Les journalistes massacrés par les internautes


Par Jean-Luc Martin-Lagardette

A la suite d´un article de nouvelobs.com sur la menace que la loi Hadopi ("Création et Internet") fait peser sur l´avenir des journalistes, les internautes se sont déchaînés : "Bien fait pour vous ! Vous vous étiez contentés de relayer la propagande gouvernementale au sujet de ce texte, malgré nos cris. Maintenant qu´elle est passée, vous vous apercevez que cette loi contient des dispositions qui nuisent à vos intérêts. C´est trop tard : fallait mieux faire votre boulot avant, mieux nous entendre et étudier plus sérieusement ce texte !"

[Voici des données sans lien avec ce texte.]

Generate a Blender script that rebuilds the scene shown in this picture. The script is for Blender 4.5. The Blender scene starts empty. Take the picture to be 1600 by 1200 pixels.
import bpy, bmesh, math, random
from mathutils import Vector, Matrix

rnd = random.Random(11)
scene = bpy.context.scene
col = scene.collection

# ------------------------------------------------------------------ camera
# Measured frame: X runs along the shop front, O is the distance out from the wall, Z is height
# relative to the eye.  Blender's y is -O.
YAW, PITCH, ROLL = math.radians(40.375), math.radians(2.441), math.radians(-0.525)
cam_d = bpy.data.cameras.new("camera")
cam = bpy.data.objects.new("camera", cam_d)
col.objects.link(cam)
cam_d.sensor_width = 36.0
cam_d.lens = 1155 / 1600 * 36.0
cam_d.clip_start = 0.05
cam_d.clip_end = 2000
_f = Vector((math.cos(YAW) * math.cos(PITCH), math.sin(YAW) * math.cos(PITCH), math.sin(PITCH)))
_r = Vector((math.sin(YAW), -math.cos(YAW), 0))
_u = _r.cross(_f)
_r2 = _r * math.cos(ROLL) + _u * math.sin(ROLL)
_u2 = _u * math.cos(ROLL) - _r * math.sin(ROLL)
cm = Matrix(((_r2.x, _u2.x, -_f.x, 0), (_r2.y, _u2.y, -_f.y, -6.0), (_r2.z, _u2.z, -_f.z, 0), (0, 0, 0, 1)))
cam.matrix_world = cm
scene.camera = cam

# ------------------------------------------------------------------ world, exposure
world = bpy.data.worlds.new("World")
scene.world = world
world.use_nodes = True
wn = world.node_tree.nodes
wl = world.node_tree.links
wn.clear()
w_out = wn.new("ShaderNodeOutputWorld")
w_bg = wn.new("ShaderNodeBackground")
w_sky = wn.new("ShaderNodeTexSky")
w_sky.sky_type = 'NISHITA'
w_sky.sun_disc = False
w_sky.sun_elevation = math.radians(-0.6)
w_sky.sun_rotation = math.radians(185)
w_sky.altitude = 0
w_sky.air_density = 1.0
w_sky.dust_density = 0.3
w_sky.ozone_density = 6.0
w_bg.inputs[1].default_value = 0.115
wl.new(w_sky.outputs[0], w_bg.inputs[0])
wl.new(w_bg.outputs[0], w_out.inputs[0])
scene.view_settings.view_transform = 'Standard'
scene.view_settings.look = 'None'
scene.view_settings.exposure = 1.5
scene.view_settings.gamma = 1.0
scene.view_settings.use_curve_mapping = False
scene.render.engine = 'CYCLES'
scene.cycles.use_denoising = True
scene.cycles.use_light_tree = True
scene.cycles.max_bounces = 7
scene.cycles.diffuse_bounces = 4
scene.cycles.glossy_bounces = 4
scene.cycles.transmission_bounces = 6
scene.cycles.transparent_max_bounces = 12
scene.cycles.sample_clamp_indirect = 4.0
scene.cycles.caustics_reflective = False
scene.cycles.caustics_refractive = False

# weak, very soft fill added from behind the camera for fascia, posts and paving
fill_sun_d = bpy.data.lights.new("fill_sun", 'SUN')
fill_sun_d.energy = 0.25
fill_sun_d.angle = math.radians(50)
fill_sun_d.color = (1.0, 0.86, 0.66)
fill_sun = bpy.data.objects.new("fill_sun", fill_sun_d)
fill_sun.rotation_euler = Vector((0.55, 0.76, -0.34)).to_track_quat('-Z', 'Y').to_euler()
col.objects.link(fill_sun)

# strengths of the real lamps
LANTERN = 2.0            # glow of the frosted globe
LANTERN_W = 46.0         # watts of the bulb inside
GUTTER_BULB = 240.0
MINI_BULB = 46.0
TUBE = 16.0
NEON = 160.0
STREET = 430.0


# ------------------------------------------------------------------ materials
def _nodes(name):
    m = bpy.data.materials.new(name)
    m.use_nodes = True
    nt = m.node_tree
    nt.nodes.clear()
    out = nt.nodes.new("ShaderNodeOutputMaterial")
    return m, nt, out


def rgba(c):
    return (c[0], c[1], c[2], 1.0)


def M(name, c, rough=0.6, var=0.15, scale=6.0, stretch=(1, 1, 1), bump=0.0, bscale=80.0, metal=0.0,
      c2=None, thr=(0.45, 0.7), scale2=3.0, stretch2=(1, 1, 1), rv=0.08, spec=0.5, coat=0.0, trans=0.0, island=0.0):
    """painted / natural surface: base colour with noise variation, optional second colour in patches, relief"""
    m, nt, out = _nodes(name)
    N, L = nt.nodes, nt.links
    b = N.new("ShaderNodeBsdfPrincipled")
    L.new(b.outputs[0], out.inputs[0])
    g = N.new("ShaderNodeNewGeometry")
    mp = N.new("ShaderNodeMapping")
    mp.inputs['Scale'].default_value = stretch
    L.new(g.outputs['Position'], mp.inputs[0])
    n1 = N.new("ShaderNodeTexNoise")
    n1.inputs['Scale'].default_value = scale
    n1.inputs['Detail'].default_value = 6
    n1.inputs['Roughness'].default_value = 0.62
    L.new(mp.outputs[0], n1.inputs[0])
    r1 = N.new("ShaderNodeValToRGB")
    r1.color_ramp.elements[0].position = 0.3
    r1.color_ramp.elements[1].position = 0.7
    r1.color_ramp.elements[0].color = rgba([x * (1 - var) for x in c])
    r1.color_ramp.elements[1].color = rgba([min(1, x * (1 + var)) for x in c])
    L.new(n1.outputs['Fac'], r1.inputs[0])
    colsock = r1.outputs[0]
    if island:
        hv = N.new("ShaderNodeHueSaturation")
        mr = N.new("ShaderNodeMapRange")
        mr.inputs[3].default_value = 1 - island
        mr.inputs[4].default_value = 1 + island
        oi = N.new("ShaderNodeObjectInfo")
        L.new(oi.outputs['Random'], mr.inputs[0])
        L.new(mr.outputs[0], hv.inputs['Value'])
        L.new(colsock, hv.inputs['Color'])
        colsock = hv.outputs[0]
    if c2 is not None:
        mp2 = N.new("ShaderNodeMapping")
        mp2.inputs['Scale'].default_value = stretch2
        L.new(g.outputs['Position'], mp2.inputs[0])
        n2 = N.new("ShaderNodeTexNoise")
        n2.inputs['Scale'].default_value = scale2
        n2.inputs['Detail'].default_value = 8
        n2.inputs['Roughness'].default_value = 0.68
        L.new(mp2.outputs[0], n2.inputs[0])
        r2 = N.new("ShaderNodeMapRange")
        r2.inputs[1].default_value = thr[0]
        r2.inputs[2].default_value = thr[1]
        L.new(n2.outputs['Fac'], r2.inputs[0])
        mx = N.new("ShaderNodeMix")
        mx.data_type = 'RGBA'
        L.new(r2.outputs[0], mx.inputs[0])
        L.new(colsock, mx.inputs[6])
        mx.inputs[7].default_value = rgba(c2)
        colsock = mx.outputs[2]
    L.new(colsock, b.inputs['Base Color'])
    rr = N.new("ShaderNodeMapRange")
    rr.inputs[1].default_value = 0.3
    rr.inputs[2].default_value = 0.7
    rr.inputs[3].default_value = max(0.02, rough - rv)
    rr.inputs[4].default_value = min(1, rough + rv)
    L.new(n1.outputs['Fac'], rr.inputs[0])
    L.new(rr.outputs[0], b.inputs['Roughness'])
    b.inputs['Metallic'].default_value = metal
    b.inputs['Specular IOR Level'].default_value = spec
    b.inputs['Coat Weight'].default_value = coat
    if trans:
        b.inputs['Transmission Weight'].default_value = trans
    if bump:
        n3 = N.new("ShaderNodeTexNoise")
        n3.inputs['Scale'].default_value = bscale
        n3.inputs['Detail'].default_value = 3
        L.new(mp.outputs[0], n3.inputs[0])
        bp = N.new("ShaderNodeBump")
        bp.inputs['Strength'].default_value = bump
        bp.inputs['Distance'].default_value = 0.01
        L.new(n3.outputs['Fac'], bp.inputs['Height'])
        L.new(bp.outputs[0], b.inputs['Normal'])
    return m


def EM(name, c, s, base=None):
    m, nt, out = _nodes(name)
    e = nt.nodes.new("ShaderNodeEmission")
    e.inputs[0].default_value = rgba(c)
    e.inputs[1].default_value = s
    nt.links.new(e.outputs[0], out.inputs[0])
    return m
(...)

Une soixante de réactions commentent cet article et toutes (sauf une, celle d´Olivier Da Lage, mais c´est un journaliste, ancien président de la carte de presse, qui rectifie quelques points) vont dans le même sens : une véritable curée !

Même si ce n´est pas agréable pour moi, journaliste, de voir ainsi ma profession à ce point dénigrée, je comprends ce déferlement de rancoeur. Les internautes et les blogueurs, moins dépendants des sources et des pouvoirs que mes confrères, ont su réagir très tôt aux effets délétères possibles de ce projet du pouvoir. En leur reprochant la superficialité de leur approche, ils pointent ainsi une des grandes faiblesses des pratiques journalistiques actuelles : le manque de rigueur et de profondeur.

Les journalistes se contentent souvent de l´écume des choses et vont où le vent les pousse. Manque de temps et de moyens ? Paresse et facilité ? Proximité d´intérêts avec les pouvoirs ? Surdité d´élites ? Autocensure ?  Sans un peu de tout cela à la fois.

Et l´on arrive au point où, comme ici, nous n´avons plus une seule personne pour nous défendre, tellement nous sommes dans notre bulle, fonctionnant sur une lancée qui s´épuise. La dynamique de l´information est désormais sur le web. Et si les "grands journaux d´information" ont encore quelque éclat, nous sommes clairement en fin de règne. La cléricature journalistique est détrônée. Elle doit partager son siège avec les nouveaux médias d´information et les personnalités qui s´en servent habilement.

Notre profession ne perdurera comme telle que si elle se regénère, si elle décide de garantir de nouvelles qualités qu´elle avait plutôt négligées jusqu´alors : rigueur, vérification, approfondissement loin des clichés, diversité et équité des points de vue, responsabilité sociale, rectification systématique des erreurs, etc.

Or, elle ne semble toujours pas décidée à prendre ce chemin. C´est en autiste qu´elle aborde ce nouveau siècle, qui pourrait devenir celui de son enterrement, du moins dans sa forme traditionnelle, forme en laquelle elle veut encore croire malgré tous ces salutaires avertissements.